WHEREAS, the Company will elect to be regulated as a business development company (“BDC”) under the Investment Company Act of 1940, as amended (the “Investment Company Act”);
WHEREAS, the Investment Adviser is an investment adviser that is registered with the Securities and Exchange Commission (the “SEC”) under the Investment Advisers Act of 1940, as amended (the “Advisers Act”); and
WHEREAS, the Company desires to engage the Investment Adviser to furnish investment advisory services to the Company pursuant to the terms and conditions set forth in this Agreement, and the Investment Adviser wishes to serve as the investment adviser to the Company;
NOW, THEREFORE, in consideration of the premises and for other good and valuable consideration, the parties hereby agree as follows:
1. [Reserved].
2. Management Services.
(a) Subject to the supervision of the Board of Directors of the Company (the “Board of Directors”), the Investment Adviser will regularly provide the Company with investment research, advice and supervision and will furnish continuously an investment program for the Company consistent with the investment objectives and policies of the Company.

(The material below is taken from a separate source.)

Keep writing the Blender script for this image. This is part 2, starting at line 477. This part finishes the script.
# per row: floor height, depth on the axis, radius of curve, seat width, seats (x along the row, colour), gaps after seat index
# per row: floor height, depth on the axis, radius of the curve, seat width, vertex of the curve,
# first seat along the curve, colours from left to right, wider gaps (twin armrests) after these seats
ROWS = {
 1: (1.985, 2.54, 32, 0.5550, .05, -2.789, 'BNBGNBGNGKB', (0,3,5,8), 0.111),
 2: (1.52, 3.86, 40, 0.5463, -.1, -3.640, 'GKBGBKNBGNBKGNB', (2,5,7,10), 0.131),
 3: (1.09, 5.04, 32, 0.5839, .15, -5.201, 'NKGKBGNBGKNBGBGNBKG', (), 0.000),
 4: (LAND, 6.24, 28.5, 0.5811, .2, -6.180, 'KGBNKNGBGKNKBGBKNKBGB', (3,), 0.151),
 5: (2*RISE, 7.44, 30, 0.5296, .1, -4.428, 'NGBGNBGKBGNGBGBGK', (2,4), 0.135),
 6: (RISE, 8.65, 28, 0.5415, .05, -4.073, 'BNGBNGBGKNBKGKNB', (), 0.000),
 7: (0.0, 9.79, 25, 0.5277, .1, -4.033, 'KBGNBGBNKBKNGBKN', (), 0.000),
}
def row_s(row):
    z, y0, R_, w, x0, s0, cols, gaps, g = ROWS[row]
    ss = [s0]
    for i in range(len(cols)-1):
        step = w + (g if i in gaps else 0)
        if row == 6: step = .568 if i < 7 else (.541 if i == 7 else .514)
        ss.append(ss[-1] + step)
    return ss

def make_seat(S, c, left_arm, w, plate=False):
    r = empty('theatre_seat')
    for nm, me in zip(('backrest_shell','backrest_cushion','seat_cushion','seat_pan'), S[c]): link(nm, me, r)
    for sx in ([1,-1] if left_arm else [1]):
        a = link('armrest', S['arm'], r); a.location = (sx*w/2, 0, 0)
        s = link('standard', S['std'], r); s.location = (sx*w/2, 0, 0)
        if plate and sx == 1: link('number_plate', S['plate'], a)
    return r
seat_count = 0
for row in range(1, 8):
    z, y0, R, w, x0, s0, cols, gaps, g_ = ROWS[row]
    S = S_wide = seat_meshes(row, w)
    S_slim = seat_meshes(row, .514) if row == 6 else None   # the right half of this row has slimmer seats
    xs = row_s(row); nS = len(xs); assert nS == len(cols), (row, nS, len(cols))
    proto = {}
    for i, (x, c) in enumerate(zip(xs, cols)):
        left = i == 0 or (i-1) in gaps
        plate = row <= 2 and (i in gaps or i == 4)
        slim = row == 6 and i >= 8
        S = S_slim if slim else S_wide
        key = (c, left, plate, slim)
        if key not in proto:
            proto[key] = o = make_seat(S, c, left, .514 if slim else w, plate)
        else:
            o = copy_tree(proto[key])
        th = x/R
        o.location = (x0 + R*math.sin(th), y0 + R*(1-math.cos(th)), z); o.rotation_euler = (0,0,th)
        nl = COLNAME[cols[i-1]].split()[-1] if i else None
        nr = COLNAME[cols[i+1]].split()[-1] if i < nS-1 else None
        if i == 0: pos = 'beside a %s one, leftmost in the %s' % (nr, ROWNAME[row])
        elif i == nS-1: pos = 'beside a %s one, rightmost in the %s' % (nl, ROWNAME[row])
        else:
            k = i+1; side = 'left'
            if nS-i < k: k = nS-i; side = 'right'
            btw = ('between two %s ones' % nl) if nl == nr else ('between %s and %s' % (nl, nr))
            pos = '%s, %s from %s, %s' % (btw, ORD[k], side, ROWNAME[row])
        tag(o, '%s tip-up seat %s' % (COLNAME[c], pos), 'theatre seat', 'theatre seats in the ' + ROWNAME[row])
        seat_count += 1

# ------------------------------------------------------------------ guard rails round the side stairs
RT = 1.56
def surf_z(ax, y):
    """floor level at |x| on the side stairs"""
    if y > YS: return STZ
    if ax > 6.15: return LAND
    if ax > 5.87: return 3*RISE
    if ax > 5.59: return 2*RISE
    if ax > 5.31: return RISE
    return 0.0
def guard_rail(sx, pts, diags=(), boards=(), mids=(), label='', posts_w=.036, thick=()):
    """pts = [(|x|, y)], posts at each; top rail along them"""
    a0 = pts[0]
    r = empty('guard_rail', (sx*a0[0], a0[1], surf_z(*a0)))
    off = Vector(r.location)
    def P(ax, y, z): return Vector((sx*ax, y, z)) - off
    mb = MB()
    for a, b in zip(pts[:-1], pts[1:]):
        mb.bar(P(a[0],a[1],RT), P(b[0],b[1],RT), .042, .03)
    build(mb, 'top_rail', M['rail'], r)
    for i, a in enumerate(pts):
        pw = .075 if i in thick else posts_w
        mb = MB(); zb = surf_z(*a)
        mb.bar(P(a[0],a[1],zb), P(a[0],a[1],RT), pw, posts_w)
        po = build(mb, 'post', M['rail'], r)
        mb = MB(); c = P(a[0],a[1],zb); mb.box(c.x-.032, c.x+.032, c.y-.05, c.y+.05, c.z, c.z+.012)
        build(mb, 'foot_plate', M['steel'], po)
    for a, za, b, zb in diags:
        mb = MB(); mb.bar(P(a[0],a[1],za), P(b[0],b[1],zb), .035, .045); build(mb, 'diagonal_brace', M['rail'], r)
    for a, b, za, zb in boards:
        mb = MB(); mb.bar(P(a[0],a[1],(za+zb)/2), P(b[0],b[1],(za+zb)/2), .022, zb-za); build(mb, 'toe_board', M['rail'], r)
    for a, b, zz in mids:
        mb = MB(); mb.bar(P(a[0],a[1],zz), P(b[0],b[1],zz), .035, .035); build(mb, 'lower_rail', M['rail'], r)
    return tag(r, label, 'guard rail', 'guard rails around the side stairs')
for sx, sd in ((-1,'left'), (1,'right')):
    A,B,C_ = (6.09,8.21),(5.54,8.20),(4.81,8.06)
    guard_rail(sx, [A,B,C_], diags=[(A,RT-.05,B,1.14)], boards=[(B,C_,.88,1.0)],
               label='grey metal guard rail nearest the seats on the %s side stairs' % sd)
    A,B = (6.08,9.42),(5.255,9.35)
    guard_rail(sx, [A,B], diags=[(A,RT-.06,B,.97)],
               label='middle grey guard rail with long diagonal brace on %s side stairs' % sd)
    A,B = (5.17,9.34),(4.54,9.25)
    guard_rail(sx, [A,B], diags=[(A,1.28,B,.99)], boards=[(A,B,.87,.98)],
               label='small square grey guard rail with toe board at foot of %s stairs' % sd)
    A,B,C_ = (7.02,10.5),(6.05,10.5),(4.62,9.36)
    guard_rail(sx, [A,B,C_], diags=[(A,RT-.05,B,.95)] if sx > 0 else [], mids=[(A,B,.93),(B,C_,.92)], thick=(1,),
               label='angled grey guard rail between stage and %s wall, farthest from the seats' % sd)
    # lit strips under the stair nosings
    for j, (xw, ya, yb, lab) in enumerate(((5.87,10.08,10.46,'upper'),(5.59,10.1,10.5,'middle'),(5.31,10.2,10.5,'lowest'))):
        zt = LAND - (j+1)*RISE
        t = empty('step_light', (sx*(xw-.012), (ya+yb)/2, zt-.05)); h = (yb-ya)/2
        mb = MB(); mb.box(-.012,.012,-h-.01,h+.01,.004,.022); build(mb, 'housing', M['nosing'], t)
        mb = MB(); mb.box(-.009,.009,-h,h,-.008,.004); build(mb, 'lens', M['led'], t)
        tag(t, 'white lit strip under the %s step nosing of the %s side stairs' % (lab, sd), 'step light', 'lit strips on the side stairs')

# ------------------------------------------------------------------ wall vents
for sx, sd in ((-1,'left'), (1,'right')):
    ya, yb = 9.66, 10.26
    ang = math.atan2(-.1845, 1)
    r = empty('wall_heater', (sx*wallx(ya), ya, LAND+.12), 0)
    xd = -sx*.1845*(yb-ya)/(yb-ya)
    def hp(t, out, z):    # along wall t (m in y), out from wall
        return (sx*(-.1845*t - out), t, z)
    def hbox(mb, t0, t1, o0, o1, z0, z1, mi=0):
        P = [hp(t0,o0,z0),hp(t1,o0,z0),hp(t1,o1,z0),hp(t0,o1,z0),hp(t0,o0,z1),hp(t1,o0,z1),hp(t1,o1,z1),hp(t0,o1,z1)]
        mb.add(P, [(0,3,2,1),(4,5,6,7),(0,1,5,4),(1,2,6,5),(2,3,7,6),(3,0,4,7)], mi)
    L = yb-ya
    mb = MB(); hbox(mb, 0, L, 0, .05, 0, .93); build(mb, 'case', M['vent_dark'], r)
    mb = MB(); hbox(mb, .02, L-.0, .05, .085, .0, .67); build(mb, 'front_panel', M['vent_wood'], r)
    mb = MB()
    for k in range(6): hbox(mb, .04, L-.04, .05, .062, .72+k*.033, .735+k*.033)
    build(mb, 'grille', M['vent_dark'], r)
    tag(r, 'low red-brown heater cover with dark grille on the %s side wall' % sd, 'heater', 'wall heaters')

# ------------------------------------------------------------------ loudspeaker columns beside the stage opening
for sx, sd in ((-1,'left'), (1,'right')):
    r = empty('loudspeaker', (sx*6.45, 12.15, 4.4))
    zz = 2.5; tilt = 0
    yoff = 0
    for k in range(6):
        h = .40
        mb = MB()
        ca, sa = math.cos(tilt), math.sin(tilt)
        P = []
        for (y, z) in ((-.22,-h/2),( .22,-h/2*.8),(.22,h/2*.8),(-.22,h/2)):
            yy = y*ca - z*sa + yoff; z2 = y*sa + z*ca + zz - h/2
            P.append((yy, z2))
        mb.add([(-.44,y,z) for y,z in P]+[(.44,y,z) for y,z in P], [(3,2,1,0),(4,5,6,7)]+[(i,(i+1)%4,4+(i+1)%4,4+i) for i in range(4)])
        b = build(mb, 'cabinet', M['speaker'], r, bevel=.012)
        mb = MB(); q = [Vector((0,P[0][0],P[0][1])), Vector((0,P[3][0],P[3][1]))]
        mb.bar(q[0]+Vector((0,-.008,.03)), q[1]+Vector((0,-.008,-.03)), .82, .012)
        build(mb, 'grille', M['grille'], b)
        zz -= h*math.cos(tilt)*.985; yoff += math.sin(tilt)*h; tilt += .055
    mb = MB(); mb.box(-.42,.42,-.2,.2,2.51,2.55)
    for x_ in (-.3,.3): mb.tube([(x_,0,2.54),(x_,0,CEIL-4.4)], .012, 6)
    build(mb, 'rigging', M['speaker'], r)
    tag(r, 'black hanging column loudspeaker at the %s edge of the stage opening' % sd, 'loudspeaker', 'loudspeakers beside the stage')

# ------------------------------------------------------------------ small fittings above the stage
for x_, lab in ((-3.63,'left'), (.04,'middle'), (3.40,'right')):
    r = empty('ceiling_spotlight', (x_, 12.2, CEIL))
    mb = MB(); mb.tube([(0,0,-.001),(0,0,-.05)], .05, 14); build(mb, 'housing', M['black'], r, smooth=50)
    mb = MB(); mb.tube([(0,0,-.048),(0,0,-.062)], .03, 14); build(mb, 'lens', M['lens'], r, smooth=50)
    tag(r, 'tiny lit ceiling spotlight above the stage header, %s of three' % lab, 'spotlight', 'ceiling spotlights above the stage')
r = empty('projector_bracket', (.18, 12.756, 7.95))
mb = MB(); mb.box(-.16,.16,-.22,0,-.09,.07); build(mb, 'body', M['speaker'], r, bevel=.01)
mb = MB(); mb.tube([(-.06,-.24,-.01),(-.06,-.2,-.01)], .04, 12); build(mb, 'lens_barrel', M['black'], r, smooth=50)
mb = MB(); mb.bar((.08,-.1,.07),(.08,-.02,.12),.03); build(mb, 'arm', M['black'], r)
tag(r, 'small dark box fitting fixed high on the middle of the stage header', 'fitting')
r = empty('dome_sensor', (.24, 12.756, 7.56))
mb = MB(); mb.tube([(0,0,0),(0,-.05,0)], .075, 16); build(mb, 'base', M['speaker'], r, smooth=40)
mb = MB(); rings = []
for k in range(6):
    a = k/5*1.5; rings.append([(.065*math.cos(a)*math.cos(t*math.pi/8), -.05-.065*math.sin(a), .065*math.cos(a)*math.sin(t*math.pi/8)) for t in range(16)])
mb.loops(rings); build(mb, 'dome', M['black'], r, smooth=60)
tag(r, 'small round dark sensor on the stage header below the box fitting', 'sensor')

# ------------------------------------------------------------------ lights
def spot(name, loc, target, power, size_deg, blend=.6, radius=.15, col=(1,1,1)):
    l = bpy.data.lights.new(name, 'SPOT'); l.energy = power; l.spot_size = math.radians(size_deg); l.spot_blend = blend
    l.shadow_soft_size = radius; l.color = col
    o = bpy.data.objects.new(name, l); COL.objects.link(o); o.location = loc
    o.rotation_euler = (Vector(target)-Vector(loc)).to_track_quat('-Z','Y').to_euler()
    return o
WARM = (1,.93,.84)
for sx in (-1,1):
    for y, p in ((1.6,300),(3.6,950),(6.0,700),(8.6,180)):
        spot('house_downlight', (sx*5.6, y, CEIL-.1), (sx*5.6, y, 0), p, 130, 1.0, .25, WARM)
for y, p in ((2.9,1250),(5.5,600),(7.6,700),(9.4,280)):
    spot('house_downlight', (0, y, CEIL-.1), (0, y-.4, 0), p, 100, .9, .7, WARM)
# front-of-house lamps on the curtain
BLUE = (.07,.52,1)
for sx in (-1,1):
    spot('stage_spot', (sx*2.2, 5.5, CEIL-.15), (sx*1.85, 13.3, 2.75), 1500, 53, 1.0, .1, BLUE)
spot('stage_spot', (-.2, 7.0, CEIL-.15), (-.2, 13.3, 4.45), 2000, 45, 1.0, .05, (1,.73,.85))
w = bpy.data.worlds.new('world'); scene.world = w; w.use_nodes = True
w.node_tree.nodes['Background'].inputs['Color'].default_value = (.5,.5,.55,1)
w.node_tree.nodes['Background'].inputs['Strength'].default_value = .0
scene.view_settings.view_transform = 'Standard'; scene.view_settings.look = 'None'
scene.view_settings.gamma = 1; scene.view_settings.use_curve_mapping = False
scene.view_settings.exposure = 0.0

The Investment Adviser will determine from time to time what securities or other investments (each such investment being called herein an “Investment” and collectively, “Investments”) shall be purchased for the Company, what Investments shall be held or sold by the Company, and what portion of the Investments shall be held uninvested as cash and cash equivalents, subject always to the provisions of the Company’s Certificate of Formation and the Limited Liability Company Agreement of the Company (as in effect from time to time, the “LLC Agreement”) and of the Investment Company Act, and to the investment objectives, policies and restrictions of the Company, as each of the same shall be from time to time in effect, and subject, further, to such policies and instructions as the Board of Directors may from time to time establish.
(b) The Investment Adviser is hereby authorized to cause the Company to make Investments, directly or indirectly through one or more subsidiaries or special purpose vehicles.